* begin Data *
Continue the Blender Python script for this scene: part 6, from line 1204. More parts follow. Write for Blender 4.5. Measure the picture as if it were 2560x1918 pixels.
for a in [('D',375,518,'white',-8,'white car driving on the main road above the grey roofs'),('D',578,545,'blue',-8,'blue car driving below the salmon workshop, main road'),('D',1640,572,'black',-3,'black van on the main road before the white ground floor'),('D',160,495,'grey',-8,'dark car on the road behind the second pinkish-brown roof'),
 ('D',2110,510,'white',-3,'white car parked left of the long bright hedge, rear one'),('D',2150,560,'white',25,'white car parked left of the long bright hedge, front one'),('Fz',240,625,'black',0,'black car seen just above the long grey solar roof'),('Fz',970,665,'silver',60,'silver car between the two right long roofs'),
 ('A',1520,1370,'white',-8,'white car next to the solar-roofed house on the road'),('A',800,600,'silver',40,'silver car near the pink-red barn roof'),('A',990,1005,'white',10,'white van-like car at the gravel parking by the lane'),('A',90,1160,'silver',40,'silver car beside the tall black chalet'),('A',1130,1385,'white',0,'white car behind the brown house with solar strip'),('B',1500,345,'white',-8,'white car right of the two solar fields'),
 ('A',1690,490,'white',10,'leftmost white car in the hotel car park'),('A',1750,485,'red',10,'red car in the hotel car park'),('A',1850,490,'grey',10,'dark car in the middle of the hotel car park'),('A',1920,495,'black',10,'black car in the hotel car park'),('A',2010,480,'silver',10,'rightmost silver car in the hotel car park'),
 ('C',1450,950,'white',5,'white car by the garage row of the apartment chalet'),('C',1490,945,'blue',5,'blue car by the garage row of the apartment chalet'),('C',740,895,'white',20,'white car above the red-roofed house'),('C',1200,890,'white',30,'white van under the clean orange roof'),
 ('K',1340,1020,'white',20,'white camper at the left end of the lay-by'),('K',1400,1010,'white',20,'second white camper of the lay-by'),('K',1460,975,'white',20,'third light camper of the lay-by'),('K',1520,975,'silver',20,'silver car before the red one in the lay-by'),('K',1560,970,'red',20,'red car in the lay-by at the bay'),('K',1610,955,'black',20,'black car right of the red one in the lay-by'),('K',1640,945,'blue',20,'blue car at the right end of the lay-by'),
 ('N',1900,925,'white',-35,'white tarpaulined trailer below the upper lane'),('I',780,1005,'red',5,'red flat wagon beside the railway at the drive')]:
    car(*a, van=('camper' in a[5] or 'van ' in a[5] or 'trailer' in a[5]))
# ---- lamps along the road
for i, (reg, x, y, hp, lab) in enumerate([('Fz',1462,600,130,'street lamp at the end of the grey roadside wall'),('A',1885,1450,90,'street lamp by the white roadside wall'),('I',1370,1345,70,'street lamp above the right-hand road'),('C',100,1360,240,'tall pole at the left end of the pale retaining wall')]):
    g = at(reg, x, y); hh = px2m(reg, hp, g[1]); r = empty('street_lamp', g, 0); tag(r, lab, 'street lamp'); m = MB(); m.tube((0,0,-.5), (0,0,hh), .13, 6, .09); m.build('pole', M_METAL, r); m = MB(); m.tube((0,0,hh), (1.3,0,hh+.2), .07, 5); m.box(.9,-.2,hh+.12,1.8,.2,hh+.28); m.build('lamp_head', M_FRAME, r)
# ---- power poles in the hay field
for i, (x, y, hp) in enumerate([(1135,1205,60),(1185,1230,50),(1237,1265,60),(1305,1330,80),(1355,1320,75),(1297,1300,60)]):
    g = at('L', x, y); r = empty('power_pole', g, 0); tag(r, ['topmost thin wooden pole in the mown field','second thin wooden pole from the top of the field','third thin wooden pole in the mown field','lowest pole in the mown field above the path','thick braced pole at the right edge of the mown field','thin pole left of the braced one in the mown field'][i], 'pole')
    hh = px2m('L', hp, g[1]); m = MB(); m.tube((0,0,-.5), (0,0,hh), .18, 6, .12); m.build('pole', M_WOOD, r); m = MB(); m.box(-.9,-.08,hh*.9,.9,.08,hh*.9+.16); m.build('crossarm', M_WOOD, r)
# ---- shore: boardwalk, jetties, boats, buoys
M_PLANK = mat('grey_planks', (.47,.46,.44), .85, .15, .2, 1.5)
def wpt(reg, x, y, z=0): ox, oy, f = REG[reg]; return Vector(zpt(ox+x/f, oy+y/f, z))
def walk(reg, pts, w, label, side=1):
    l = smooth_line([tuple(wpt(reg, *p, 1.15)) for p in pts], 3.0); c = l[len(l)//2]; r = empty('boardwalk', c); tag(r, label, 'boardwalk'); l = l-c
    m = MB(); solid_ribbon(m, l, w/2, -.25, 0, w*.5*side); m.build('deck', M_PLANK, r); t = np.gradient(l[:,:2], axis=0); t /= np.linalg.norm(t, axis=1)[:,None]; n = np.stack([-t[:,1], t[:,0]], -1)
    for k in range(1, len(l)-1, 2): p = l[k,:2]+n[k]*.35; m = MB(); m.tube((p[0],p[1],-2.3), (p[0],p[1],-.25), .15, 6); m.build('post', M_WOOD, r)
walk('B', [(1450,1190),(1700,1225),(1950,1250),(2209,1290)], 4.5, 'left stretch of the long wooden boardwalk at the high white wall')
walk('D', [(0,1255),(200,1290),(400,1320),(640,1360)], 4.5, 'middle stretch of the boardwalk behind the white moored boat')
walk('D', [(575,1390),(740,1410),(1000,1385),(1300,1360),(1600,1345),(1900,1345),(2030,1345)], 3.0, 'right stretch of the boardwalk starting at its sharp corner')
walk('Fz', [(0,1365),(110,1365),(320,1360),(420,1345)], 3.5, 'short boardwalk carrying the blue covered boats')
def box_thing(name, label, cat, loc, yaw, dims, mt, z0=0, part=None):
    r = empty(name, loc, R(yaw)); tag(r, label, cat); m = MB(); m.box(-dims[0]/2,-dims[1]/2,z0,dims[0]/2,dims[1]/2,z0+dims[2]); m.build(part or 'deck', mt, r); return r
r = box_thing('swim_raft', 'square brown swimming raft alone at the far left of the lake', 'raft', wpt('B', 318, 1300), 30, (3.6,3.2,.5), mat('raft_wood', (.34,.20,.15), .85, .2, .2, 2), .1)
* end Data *
Exercise brief: Retype the listing above in full, with no alterations.

Response for this exercise:
Continue the Blender Python script for this scene: part 6, from line 1204. More parts follow. Write for Blender 4.5. Measure the picture as if it were 2560x1918 pixels.
for a in [('D',375,518,'white',-8,'white car driving on the main road above the grey roofs'),('D',578,545,'blue',-8,'blue car driving below the salmon workshop, main road'),('D',1640,572,'black',-3,'black van on the main road before the white ground floor'),('D',160,495,'grey',-8,'dark car on the road behind the second pinkish-brown roof'),
 ('D',2110,510,'white',-3,'white car parked left of the long bright hedge, rear one'),('D',2150,560,'white',25,'white car parked left of the long bright hedge, front one'),('Fz',240,625,'black',0,'black car seen just above the long grey solar roof'),('Fz',970,665,'silver',60,'silver car between the two right long roofs'),
 ('A',1520,1370,'white',-8,'white car next to the solar-roofed house on the road'),('A',800,600,'silver',40,'silver car near the pink-red barn roof'),('A',990,1005,'white',10,'white van-like car at the gravel parking by the lane'),('A',90,1160,'silver',40,'silver car beside the tall black chalet'),('A',1130,1385,'white',0,'white car behind the brown house with solar strip'),('B',1500,345,'white',-8,'white car right of the two solar fields'),
 ('A',1690,490,'white',10,'leftmost white car in the hotel car park'),('A',1750,485,'red',10,'red car in the hotel car park'),('A',1850,490,'grey',10,'dark car in the middle of the hotel car park'),('A',1920,495,'black',10,'black car in the hotel car park'),('A',2010,480,'silver',10,'rightmost silver car in the hotel car park'),
 ('C',1450,950,'white',5,'white car by the garage row of the apartment chalet'),('C',1490,945,'blue',5,'blue car by the garage row of the apartment chalet'),('C',740,895,'white',20,'white car above the red-roofed house'),('C',1200,890,'white',30,'white van under the clean orange roof'),
 ('K',1340,1020,'white',20,'white camper at the left end of the lay-by'),('K',1400,1010,'white',20,'second white camper of the lay-by'),('K',1460,975,'white',20,'third light camper of the lay-by'),('K',1520,975,'silver',20,'silver car before the red one in the lay-by'),('K',1560,970,'red',20,'red car in the lay-by at the bay'),('K',1610,955,'black',20,'black car right of the red one in the lay-by'),('K',1640,945,'blue',20,'blue car at the right end of the lay-by'),
 ('N',1900,925,'white',-35,'white tarpaulined trailer below the upper lane'),('I',780,1005,'red',5,'red flat wagon beside the railway at the drive')]:
    car(*a, van=('camper' in a[5] or 'van ' in a[5] or 'trailer' in a[5]))
# ---- lamps along the road
for i, (reg, x, y, hp, lab) in enumerate([('Fz',1462,600,130,'street lamp at the end of the grey roadside wall'),('A',1885,1450,90,'street lamp by the white roadside wall'),('I',1370,1345,70,'street lamp above the right-hand road'),('C',100,1360,240,'tall pole at the left end of the pale retaining wall')]):
    g = at(reg, x, y); hh = px2m(reg, hp, g[1]); r = empty('street_lamp', g, 0); tag(r, lab, 'street lamp'); m = MB(); m.tube((0,0,-.5), (0,0,hh), .13, 6, .09); m.build('pole', M_METAL, r); m = MB(); m.tube((0,0,hh), (1.3,0,hh+.2), .07, 5); m.box(.9,-.2,hh+.12,1.8,.2,hh+.28); m.build('lamp_head', M_FRAME, r)
# ---- power poles in the hay field
for i, (x, y, hp) in enumerate([(1135,1205,60),(1185,1230,50),(1237,1265,60),(1305,1330,80),(1355,1320,75),(1297,1300,60)]):
    g = at('L', x, y); r = empty('power_pole', g, 0); tag(r, ['topmost thin wooden pole in the mown field','second thin wooden pole from the top of the field','third thin wooden pole in the mown field','lowest pole in the mown field above the path','thick braced pole at the right edge of the mown field','thin pole left of the braced one in the mown field'][i], 'pole')
    hh = px2m('L', hp, g[1]); m = MB(); m.tube((0,0,-.5), (0,0,hh), .18, 6, .12); m.build('pole', M_WOOD, r); m = MB(); m.box(-.9,-.08,hh*.9,.9,.08,hh*.9+.16); m.build('crossarm', M_WOOD, r)
# ---- shore: boardwalk, jetties, boats, buoys
M_PLANK = mat('grey_planks', (.47,.46,.44), .85, .15, .2, 1.5)
def wpt(reg, x, y, z=0): ox, oy, f = REG[reg]; return Vector(zpt(ox+x/f, oy+y/f, z))
def walk(reg, pts, w, label, side=1):
    l = smooth_line([tuple(wpt(reg, *p, 1.15)) for p in pts], 3.0); c = l[len(l)//2]; r = empty('boardwalk', c); tag(r, label, 'boardwalk'); l = l-c
    m = MB(); solid_ribbon(m, l, w/2, -.25, 0, w*.5*side); m.build('deck', M_PLANK, r); t = np.gradient(l[:,:2], axis=0); t /= np.linalg.norm(t, axis=1)[:,None]; n = np.stack([-t[:,1], t[:,0]], -1)
    for k in range(1, len(l)-1, 2): p = l[k,:2]+n[k]*.35; m = MB(); m.tube((p[0],p[1],-2.3), (p[0],p[1],-.25), .15, 6); m.build('post', M_WOOD, r)
walk('B', [(1450,1190),(1700,1225),(1950,1250),(2209,1290)], 4.5, 'left stretch of the long wooden boardwalk at the high white wall')
walk('D', [(0,1255),(200,1290),(400,1320),(640,1360)], 4.5, 'middle stretch of the boardwalk behind the white moored boat')
walk('D', [(575,1390),(740,1410),(1000,1385),(1300,1360),(1600,1345),(1900,1345),(2030,1345)], 3.0, 'right stretch of the boardwalk starting at its sharp corner')
walk('Fz', [(0,1365),(110,1365),(320,1360),(420,1345)], 3.5, 'short boardwalk carrying the blue covered boats')
def box_thing(name, label, cat, loc, yaw, dims, mt, z0=0, part=None):
    r = empty(name, loc, R(yaw)); tag(r, label, cat); m = MB(); m.box(-dims[0]/2,-dims[1]/2,z0,dims[0]/2,dims[1]/2,z0+dims[2]); m.build(part or 'deck', mt, r); return r
r = box_thing('swim_raft', 'square brown swimming raft alone at the far left of the lake', 'raft', wpt('B', 318, 1300), 30, (3.6,3.2,.5), mat('raft_wood', (.34,.20,.15), .85, .2, .2, 2), .1)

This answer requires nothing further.